Русский взгляд на вещи остался у Бродского и в его позднейшие американские годы. Так, проведя много лет на Западе, восхищаясь сельской Новой Англией, он не воспринял вульгарно-буржуазную заповедь, усердно повторявшуюся на все лады уже русскоязычными литераторами здесь в девяностые, — что, дескать, "литературоцентричность" вредна, что писательство — занятие как минимум равноценное, а то и побочное по отношению к производству рекламных роликов или сочинению "гламурных" (тьфу, ужас что за слово!) статей. Бродский же, будучи поэтом-лауреатом в Вашингтоне, предлагал положить стихи в гостиницах и магазинах — идея чрезвычайно русская, потому что ведь в незаменимости, жизненной необходимости поэзии убежден может быть только русский поэт. Для русскоязычного же автора общественная значимость стихов — приятная, но все же факультативная ценность из ряда возможных.

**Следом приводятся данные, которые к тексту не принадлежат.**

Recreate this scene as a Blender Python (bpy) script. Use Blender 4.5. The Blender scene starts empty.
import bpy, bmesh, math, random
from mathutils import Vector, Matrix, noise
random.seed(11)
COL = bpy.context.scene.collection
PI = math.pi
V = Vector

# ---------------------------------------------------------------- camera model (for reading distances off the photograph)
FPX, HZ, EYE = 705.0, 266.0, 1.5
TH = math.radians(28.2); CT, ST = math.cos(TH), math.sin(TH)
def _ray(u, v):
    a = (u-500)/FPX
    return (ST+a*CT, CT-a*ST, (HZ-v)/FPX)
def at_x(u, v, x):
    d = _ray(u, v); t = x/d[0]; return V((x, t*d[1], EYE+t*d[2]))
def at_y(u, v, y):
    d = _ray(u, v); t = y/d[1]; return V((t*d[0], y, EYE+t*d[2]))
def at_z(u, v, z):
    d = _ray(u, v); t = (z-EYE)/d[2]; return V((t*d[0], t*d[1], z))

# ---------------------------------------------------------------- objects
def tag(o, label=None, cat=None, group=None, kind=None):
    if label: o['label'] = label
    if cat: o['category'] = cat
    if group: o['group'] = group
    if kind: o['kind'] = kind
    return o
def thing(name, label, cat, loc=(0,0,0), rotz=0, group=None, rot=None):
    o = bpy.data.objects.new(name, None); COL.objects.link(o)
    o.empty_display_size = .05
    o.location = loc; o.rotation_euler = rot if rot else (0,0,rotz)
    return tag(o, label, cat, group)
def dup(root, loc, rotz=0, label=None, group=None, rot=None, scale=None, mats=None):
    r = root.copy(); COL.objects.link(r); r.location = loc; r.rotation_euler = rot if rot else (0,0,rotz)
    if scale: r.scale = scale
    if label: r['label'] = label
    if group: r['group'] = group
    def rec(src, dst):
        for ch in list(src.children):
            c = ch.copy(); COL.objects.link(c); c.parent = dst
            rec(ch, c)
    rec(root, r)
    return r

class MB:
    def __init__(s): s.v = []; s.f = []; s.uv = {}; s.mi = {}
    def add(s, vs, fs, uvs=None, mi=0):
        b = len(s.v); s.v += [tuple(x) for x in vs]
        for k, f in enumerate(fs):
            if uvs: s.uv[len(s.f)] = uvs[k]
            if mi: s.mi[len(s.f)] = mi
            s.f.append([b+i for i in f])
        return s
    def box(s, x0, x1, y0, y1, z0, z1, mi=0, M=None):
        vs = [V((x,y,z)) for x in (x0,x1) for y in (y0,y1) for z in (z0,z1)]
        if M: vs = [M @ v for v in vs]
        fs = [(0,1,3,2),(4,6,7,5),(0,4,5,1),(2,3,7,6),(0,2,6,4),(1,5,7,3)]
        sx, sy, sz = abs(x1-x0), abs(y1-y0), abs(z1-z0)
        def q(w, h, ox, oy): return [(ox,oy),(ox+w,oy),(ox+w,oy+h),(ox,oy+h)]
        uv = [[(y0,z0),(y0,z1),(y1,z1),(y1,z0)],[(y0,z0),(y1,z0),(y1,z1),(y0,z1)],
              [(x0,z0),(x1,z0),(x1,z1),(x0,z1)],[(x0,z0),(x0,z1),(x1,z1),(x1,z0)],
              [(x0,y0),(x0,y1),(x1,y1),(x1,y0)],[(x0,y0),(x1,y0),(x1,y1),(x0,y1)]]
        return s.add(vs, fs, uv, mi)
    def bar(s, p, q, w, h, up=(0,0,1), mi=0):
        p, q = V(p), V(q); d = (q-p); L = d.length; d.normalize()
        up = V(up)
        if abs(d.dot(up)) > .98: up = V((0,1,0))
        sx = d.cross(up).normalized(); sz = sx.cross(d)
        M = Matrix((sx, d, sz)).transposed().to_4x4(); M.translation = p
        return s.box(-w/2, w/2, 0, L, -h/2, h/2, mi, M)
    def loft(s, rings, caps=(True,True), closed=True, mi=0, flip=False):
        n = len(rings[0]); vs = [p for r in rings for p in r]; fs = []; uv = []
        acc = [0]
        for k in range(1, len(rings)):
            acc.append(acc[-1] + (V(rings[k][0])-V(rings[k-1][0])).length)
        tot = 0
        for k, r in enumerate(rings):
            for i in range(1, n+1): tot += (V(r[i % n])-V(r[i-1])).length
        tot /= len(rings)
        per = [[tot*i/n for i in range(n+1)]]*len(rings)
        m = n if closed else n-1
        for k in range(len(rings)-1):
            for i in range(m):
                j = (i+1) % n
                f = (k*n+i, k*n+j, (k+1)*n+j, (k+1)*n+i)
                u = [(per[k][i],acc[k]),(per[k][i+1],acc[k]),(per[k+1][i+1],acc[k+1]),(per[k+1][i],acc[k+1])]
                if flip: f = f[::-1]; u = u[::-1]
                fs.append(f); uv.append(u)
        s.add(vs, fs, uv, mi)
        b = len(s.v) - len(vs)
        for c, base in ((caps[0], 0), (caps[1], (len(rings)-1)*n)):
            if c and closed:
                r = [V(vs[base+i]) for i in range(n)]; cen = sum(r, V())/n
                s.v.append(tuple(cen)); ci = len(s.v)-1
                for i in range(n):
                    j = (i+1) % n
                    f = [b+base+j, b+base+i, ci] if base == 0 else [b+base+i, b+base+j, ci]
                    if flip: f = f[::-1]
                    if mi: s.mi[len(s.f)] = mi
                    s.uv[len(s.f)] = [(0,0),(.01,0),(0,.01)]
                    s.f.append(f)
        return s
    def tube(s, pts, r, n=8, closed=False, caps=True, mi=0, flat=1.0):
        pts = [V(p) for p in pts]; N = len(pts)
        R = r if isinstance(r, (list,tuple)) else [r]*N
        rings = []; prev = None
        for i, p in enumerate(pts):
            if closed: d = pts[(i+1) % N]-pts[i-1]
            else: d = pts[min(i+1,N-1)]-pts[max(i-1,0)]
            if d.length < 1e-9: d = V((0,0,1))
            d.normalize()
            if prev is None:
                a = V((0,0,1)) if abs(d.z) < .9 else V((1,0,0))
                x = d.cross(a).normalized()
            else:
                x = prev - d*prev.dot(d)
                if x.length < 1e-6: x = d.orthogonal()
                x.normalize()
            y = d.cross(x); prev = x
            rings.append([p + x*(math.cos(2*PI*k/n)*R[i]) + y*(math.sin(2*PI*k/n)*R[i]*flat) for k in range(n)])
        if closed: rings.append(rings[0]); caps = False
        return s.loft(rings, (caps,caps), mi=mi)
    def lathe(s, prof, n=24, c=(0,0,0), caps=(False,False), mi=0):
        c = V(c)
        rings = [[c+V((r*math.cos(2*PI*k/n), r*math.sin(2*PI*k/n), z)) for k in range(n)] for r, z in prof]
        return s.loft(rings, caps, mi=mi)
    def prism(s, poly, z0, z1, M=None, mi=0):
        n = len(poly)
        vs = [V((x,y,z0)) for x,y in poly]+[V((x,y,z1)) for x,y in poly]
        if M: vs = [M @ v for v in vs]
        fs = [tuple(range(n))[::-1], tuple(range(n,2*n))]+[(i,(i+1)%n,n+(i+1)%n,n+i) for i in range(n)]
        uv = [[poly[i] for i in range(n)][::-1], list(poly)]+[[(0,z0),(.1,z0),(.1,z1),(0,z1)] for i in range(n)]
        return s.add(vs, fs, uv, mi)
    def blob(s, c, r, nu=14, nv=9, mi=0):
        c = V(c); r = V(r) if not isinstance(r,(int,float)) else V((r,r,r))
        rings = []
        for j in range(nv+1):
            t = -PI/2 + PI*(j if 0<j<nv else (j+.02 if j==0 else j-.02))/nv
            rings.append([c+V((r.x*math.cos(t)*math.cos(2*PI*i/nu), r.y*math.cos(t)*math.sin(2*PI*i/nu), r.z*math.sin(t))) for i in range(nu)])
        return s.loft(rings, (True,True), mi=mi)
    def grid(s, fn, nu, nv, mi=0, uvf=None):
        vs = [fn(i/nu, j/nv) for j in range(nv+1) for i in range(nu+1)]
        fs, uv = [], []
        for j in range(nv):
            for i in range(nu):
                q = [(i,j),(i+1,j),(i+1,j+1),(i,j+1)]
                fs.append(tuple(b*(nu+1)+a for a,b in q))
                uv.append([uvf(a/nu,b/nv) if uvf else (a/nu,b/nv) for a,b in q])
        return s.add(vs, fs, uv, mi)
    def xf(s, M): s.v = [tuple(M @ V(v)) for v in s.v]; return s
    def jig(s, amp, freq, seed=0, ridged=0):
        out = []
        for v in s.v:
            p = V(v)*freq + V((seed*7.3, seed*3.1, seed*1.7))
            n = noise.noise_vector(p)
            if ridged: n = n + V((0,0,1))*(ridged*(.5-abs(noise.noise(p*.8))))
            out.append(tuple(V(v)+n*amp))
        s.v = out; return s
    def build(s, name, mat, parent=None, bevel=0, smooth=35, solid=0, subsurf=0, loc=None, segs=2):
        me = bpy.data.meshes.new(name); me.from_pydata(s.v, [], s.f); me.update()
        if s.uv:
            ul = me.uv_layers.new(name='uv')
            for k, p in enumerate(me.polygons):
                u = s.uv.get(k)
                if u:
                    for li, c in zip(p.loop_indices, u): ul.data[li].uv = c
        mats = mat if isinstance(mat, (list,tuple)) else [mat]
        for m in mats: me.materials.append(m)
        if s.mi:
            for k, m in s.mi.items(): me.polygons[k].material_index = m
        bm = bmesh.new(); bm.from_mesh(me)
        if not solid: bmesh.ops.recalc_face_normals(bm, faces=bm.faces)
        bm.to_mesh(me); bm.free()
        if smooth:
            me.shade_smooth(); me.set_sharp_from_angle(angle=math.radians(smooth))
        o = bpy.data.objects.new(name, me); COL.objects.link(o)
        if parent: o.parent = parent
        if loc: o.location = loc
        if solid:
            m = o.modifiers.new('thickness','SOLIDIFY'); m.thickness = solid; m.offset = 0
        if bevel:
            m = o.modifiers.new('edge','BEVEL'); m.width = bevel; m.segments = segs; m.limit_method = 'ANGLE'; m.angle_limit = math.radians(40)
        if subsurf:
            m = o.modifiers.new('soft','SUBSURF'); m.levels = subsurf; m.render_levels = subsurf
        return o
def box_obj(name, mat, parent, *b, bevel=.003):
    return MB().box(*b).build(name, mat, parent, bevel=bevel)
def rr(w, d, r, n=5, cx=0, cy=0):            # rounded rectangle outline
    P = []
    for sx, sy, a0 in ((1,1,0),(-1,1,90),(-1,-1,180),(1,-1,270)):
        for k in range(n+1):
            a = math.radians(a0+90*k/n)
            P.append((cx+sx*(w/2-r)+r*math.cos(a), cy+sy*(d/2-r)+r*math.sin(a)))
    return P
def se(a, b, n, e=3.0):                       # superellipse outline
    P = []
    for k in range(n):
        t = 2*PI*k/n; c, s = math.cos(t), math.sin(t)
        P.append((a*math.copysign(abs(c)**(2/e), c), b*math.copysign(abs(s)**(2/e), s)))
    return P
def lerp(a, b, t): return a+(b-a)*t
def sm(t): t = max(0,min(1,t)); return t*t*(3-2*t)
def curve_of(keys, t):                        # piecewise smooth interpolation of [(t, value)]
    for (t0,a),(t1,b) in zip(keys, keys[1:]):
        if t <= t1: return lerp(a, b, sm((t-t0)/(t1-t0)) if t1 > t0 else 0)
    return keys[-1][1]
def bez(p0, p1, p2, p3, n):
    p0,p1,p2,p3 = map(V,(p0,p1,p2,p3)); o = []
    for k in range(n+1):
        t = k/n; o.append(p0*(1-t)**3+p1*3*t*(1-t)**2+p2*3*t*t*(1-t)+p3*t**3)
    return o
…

Ну а незадолго до смерти Бродский написал "Оду на независимость Украины" — стихотворение, которое его наследники до сих пор не находят удобным для официального издания, уж слишком неполиткорректное. Дело в том, что отношение Бродского к послеимперской самостийности там — весьма определенное. Но речь не о политике. В последних строчках оды Бродский ясно высказывается о "культурном равноправии". О той самой русскоязычности, что свойственна тем авторам, что все еще пишут, по старой памяти, по-русски, пишут, но уже не считают для себя необходимым ограничивать свою "творческую свободу" воспоминаниями о неотделимой от русского языка русской иерархии ценностей. Когда дойдет дело до смертного часа — пишет он — будете помнить “строчки из Александра, а не брехню Тараса".